The $22.0 million charge to Income Tax Benefit (Expense) represents the tax effects of pretax adjustments and the impacts of establishing and adjusting a valuation allowance against domestic deferred tax assets and the favorable impact of 2008 research and development credits that were reenacted in the fourth quarter.

(c) The $1.7 million charge to Cost of Revenue reflects equity-based compensation.

The $12.6 million charge to Operating Expenses reflects $6.8 million for equity-based compensation, $5.6 million for amortization of purchased intangible assets, and $0.2 million of restructuring expenses due to a change in estimate for previous restructuring plans.

The $0.5 million charge to Other Income reflects a loss on the write-down of a long-term equity investment in a start-up technology company.

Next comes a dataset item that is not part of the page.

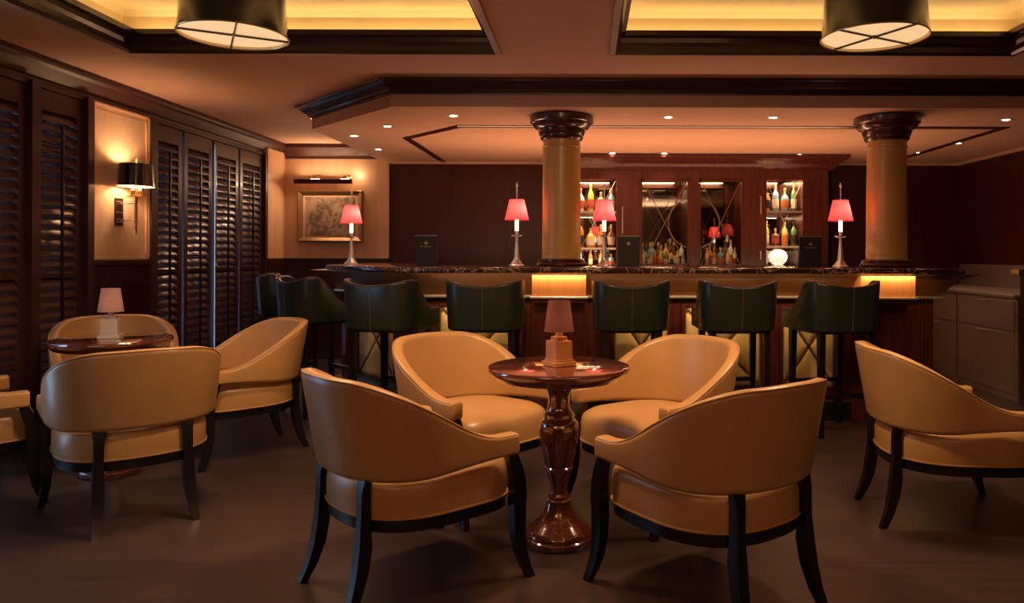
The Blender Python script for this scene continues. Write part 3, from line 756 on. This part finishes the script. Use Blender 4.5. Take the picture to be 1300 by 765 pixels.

The $3.7 million charge to Income Tax Benefit (Expense) represents the tax effects of pretax adjustments.

(d) The $5.9 million charge to Cost of Revenue reflects equity-based compensation.

The $53.4 million charge to Operating Expenses reflects $25.1 million for equity-based compensation, $22.5 million for amortization of purchased intangible assets, and $5.8 million of restructuring expenses, which includes $5.5 million for a restructuring plan to reduce our workforce to meet strategic business objectives and $0.3 million due to a change in estimate for previous restructuring plans.

The $0.5 million charge to Other Income reflects a loss on the write-down of a long-term equity investment in a start-up technology company.

The $20.5 million charge to Income Tax Benefit (Expense) represents the tax effects of pretax adjustments.